I once proposed that successful AI application companies all have their own exclusive and powerful small models. Palantir and Applovin are examples of this. Meta may seem to be fiddling with large models every day, but its revenue and profit growth rely on optimizing advertising business efficiency, essentially using precise advertising small models like Applovin. For Adobe, whose team cannot lead Aigc models, precise pricing of such models is the way to win. For features that everyone has, it is unrealistic to expect to maintain high pricing and market share.

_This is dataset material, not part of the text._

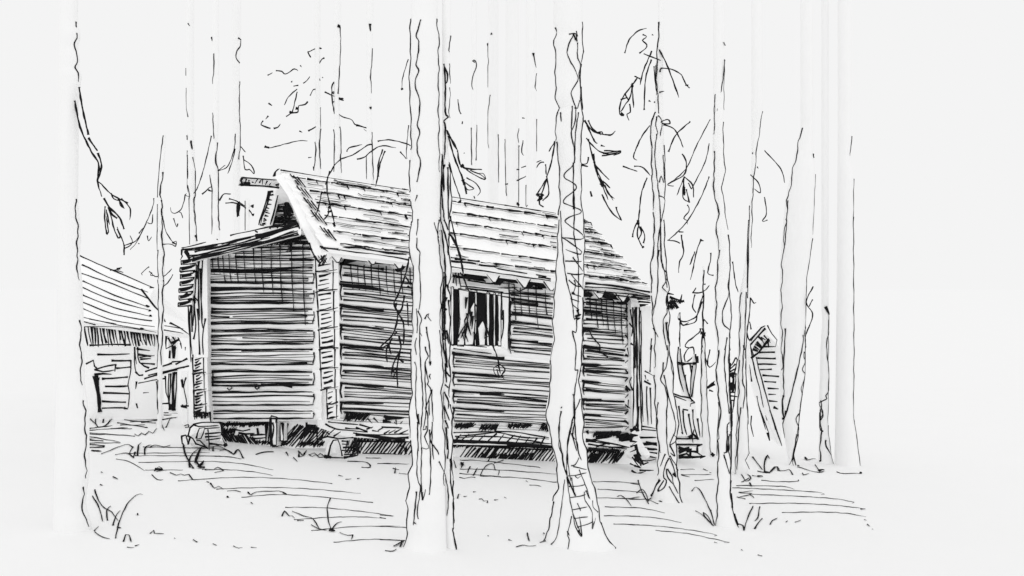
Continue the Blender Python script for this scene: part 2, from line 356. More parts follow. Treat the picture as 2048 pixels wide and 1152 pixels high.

Additionally, it is noted that Adobe's profit margin has not improved during this wave. Although the gross margin is already high and cannot be changed much, the sales and distribution expense ratio remains high. It is crucial to use AI to enhance sales efficiency because Meta has achieved revenue growth while reducing sales expenses. This internal control is unrelated to industry technological trends, indicating that Adobe has not deeply integrated AI, which may be the company's true future.
Conclusion
It is not difficult for Adobe, with a market value of $140 billion, to multiply its value, as there are precedents. However, the problem is that the company's AI integration is insufficient, and its AIGC technology is not at the forefront of the industry. But its accumulated expertise in professional secondary editing functions gives it a high fault tolerance rate. As long as it can find some exclusive small models, whether in products or internal controls, it can make a comeback.
For instance, precise product pricing or improving product marketing efficiency can immediately reverse revenue and profit growth rates. However, the reality is that Adobe has not achieved this, and its valuation will continue to be suppressed until the text-to-image and text-to-video models are finalized. Adobe remains a company that will not experience a major turnaround without change.